> [EXERCISE DETAILS] Up to and including the line with "0.006), M.greyLight, t);", return every line from the start of the entries below exactly.

> [Excerpt from a dataset]
%%
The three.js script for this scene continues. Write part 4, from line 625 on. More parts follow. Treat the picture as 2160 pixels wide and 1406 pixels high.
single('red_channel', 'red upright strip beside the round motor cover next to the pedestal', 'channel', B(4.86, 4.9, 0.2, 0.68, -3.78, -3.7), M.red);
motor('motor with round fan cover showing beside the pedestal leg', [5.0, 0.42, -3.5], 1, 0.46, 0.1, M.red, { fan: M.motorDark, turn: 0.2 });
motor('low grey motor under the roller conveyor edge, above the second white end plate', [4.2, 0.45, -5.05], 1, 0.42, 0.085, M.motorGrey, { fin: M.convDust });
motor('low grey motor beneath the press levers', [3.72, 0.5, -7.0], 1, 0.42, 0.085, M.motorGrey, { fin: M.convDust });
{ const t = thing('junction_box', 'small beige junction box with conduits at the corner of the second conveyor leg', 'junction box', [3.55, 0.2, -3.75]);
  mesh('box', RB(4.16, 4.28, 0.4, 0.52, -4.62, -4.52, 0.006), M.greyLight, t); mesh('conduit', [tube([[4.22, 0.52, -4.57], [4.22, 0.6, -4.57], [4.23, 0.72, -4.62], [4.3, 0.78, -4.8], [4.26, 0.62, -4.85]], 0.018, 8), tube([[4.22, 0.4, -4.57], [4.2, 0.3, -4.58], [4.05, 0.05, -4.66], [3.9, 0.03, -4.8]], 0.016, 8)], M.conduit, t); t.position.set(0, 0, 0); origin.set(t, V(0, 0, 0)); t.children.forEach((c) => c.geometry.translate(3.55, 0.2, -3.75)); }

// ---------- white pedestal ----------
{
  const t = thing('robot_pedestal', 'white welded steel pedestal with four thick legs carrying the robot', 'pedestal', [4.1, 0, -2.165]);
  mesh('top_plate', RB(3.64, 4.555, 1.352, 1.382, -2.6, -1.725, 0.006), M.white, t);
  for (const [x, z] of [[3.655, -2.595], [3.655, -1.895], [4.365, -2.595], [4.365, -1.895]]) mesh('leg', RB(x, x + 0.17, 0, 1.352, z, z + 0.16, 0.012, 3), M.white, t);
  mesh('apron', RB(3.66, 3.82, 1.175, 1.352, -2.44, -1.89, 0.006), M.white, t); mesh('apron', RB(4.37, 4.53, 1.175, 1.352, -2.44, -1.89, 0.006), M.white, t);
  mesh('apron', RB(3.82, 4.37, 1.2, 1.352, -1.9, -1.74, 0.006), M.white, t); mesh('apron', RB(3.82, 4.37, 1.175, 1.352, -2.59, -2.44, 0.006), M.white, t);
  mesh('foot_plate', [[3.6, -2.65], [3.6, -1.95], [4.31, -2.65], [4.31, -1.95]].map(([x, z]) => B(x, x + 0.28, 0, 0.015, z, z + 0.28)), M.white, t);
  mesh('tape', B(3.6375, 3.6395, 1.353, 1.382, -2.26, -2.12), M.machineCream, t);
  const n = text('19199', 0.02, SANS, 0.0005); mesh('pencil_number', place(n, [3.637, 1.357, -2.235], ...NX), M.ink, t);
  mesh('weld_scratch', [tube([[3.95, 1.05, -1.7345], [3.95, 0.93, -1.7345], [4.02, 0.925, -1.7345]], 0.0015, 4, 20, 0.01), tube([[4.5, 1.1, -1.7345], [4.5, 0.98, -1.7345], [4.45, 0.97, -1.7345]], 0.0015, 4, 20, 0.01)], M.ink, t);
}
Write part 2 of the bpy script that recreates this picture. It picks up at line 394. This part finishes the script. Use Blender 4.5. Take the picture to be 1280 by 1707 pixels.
%%
> [SOLUTION BELOW]
The three.js script for this scene continues. Write part 4, from line 625 on. More parts follow. Treat the picture as 2160 pixels wide and 1406 pixels high.
single('red_channel', 'red upright strip beside the round motor cover next to the pedestal', 'channel', B(4.86, 4.9, 0.2, 0.68, -3.78, -3.7), M.red);
motor('motor with round fan cover showing beside the pedestal leg', [5.0, 0.42, -3.5], 1, 0.46, 0.1, M.red, { fan: M.motorDark, turn: 0.2 });
motor('low grey motor under the roller conveyor edge, above the second white end plate', [4.2, 0.45, -5.05], 1, 0.42, 0.085, M.motorGrey, { fin: M.convDust });
motor('low grey motor beneath the press levers', [3.72, 0.5, -7.0], 1, 0.42, 0.085, M.motorGrey, { fin: M.convDust });
{ const t = thing('junction_box', 'small beige junction box with conduits at the corner of the second conveyor leg', 'junction box', [3.55, 0.2, -3.75]);
  mesh('box', RB(4.16, 4.28, 0.4, 0.52, -4.62, -4.52, 0.006), M.greyLight, t); mesh('conduit', [tube([[4.22, 0.52, -4.57], [4.22, 0.6, -4.57], [4.23, 0.72, -4.62], [4.3, 0.78, -4.8], [4.26, 0.62, -4.85]], 0.018, 8), tube([[4.22, 0.4, -4.57], [4.2, 0.3, -4.58], [4.05, 0.05, -4.66], [3.9, 0.03, -4.8]], 0.016, 8)], M.conduit, t); t.position.set(0, 0, 0); origin.set(t, V(0, 0, 0)); t.children.forEach((c) => c.geometry.translate(3.55, 0.2, -3.75)); }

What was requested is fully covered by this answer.